* Begin Input for this task *

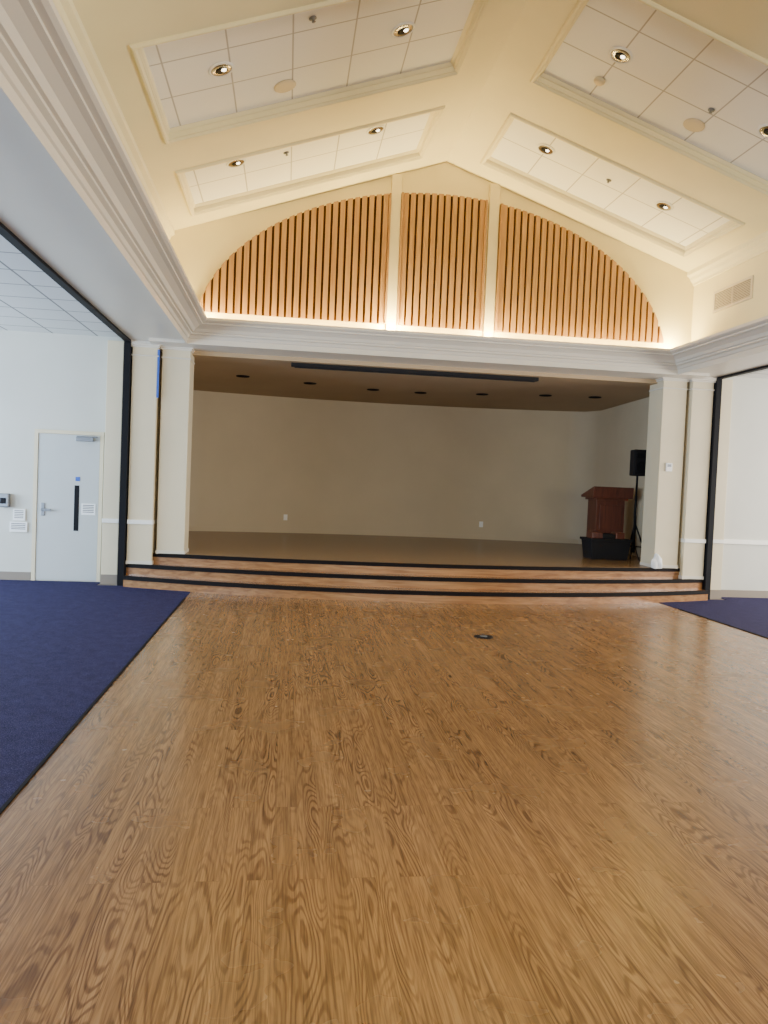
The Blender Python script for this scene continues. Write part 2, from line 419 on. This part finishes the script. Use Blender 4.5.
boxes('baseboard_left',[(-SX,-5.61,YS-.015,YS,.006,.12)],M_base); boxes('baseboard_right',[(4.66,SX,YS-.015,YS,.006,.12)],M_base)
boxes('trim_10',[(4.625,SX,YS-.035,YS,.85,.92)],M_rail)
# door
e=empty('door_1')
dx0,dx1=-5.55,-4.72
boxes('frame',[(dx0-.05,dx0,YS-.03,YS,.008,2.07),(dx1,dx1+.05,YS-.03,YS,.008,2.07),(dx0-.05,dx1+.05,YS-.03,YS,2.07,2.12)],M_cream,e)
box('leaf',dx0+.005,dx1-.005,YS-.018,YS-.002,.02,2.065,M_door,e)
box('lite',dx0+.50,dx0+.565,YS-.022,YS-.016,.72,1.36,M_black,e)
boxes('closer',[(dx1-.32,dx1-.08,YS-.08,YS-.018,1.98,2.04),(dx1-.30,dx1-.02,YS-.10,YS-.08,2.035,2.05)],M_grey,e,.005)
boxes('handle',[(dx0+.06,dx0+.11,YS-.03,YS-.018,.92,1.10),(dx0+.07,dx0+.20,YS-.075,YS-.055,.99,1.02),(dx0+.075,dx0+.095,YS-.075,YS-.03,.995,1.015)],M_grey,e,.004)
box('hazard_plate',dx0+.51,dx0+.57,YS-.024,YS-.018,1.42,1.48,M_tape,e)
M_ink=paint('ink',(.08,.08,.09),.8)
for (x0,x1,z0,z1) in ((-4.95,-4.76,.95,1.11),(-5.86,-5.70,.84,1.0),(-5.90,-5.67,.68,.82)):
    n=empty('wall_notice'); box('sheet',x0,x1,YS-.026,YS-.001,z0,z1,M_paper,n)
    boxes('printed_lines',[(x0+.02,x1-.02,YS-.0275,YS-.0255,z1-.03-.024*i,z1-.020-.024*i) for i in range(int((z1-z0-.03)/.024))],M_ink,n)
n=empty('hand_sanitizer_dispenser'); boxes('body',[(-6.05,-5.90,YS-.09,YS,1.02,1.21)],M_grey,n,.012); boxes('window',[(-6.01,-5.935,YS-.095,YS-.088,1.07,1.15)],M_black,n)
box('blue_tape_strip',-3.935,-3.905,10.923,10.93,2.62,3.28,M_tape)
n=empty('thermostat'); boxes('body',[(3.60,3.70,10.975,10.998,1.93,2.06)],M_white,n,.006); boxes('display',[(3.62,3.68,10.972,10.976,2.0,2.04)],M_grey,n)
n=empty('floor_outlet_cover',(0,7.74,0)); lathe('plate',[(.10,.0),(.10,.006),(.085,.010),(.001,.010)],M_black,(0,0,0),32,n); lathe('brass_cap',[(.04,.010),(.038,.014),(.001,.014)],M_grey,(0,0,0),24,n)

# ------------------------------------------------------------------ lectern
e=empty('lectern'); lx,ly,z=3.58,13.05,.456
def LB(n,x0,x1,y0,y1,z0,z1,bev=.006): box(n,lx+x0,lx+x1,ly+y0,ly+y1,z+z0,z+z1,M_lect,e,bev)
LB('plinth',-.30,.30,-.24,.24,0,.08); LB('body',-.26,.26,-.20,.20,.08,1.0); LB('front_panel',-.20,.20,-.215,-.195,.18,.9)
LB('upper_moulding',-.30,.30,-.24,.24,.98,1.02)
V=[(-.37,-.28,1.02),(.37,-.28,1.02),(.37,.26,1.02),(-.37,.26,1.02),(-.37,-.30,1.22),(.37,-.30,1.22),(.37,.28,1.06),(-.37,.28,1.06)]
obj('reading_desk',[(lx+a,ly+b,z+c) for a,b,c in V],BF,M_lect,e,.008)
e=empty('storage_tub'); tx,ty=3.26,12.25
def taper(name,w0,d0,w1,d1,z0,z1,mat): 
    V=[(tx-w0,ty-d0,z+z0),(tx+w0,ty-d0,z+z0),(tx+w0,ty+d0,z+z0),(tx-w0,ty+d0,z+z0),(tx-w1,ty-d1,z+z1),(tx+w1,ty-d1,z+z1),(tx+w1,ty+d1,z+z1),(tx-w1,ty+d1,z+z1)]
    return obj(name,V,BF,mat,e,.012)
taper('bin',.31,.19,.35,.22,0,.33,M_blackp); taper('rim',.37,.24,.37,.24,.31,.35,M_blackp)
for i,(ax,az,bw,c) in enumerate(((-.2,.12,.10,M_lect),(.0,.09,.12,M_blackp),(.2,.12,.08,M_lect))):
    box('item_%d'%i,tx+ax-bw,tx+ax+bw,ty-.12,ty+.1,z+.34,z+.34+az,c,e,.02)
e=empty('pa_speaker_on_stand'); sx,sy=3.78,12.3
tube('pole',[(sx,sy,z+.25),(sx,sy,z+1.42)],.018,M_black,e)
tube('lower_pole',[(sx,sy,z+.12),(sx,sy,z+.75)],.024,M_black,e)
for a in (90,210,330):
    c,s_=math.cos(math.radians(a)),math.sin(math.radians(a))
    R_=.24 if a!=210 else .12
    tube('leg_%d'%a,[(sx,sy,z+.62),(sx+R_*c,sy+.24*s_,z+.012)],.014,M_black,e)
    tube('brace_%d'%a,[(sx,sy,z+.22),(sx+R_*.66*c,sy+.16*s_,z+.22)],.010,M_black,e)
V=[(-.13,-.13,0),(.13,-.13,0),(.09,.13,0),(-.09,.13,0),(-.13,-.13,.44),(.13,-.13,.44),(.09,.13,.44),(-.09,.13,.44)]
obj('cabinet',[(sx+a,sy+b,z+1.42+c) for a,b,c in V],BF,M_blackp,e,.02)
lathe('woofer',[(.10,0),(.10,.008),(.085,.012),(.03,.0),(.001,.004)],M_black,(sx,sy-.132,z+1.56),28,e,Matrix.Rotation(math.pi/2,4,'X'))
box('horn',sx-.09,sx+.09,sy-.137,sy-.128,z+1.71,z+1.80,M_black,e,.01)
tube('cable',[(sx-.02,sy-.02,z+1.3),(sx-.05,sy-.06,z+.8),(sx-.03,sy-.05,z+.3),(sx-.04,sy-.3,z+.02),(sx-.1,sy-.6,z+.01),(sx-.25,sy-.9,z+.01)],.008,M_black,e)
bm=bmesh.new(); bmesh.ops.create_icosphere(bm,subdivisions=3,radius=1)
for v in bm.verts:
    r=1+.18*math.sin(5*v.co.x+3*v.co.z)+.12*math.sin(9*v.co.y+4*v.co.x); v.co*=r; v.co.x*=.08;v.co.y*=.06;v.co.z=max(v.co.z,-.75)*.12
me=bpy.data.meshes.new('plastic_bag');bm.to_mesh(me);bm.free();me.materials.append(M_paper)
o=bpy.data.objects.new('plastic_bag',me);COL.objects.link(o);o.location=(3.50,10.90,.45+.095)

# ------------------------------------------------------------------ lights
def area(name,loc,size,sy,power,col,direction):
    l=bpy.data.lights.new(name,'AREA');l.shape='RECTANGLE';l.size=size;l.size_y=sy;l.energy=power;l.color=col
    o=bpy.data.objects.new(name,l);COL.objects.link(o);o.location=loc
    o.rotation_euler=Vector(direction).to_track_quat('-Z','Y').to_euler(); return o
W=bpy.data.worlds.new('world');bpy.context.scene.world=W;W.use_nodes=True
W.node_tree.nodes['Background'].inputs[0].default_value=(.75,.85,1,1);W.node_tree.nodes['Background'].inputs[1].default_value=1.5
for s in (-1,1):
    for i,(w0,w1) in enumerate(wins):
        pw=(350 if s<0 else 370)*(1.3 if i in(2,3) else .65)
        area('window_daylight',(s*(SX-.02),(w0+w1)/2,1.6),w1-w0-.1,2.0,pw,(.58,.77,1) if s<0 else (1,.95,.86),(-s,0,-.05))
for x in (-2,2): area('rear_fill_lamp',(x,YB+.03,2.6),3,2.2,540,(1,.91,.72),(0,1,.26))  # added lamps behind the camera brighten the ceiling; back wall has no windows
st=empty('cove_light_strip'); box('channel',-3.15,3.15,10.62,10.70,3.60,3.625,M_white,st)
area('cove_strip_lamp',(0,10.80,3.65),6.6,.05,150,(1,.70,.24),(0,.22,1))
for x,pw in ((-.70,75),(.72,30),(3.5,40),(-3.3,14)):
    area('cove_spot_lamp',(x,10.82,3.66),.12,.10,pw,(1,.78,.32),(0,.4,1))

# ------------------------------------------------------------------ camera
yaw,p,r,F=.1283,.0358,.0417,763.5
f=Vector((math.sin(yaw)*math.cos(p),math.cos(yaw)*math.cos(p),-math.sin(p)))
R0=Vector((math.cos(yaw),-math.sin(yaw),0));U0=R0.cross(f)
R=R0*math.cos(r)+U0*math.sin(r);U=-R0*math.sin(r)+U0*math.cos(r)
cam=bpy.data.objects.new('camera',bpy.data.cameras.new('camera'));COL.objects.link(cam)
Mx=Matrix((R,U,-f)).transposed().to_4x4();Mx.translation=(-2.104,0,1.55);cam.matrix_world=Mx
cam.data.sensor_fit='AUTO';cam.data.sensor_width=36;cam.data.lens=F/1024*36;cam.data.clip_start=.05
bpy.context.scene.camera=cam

* End Input for this task *
* Begin Input for this task *

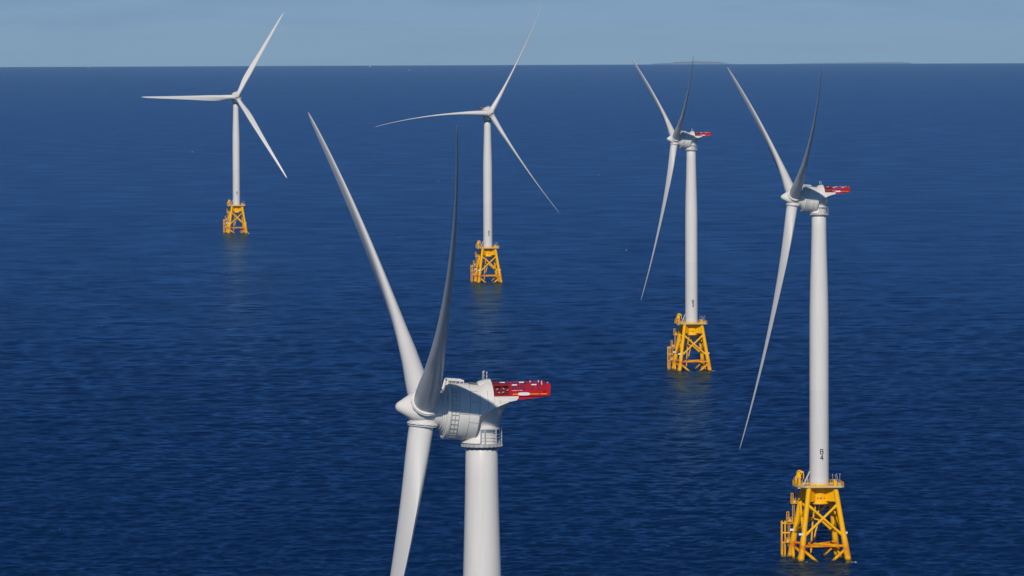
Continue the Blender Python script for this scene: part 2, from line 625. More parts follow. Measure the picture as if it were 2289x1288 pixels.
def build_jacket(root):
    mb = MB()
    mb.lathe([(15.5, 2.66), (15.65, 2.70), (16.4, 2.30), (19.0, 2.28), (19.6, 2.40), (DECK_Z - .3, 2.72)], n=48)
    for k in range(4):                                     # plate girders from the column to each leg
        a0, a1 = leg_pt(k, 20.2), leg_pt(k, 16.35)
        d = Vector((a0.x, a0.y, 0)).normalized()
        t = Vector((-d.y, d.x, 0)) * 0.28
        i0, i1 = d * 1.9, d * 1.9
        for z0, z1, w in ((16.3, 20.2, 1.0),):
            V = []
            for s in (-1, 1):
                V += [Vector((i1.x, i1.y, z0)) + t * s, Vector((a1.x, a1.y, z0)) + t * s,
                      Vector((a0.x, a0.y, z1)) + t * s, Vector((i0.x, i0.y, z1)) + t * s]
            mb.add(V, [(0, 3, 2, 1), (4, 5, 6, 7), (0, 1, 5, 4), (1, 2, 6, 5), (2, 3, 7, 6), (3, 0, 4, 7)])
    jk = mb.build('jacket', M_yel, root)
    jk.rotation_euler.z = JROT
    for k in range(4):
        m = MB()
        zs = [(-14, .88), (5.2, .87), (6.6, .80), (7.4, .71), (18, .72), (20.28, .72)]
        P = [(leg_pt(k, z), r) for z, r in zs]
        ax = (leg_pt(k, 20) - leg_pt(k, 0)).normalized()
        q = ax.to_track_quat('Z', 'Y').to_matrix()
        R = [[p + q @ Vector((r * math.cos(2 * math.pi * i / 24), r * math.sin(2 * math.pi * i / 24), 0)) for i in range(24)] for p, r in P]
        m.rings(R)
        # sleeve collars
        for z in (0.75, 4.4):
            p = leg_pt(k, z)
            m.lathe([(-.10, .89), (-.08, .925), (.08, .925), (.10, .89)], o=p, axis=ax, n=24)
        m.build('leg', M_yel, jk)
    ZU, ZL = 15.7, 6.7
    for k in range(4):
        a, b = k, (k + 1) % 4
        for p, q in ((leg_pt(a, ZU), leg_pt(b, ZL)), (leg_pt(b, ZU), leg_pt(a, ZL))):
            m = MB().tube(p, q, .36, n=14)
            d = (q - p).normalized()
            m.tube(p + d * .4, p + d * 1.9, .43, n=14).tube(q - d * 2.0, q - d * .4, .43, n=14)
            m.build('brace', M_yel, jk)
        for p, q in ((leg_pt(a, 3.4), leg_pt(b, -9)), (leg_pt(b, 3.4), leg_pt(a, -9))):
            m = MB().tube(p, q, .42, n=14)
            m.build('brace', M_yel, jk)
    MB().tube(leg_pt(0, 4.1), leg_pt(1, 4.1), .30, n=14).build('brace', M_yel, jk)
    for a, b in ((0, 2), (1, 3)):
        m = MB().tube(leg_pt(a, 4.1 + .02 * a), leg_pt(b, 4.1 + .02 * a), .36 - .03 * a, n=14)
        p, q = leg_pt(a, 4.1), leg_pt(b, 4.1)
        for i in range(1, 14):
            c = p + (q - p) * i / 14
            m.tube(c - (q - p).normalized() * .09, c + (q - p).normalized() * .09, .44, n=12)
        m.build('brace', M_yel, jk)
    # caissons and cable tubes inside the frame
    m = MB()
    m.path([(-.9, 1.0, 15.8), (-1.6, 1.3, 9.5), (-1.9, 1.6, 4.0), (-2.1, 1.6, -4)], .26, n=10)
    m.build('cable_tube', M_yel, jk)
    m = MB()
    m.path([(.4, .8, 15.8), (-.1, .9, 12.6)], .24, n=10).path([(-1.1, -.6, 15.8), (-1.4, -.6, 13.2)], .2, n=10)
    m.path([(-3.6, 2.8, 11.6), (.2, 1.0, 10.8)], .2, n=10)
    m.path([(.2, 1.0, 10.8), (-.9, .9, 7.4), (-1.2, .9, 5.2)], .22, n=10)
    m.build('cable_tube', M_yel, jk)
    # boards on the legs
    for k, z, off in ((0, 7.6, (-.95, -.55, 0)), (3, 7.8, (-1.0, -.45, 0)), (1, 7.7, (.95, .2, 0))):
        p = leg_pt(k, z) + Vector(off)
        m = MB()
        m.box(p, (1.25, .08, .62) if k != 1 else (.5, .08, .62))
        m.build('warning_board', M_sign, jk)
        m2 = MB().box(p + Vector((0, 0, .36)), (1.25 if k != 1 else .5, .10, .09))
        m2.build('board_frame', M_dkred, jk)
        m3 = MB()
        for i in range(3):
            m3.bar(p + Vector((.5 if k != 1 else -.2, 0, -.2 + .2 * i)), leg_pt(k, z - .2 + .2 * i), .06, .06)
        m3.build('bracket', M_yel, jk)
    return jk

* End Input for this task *

Return only those lines of the records that contain the string "Python".

| Solution for this problem |
The Blender Python script for this scene continues. Write part 2, from line 419 on. This part finishes the script. Use Blender 4.5.
Continue the Blender Python script for this scene: part 2, from line 625. More parts follow. Measure the picture as if it were 2289x1288 pixels.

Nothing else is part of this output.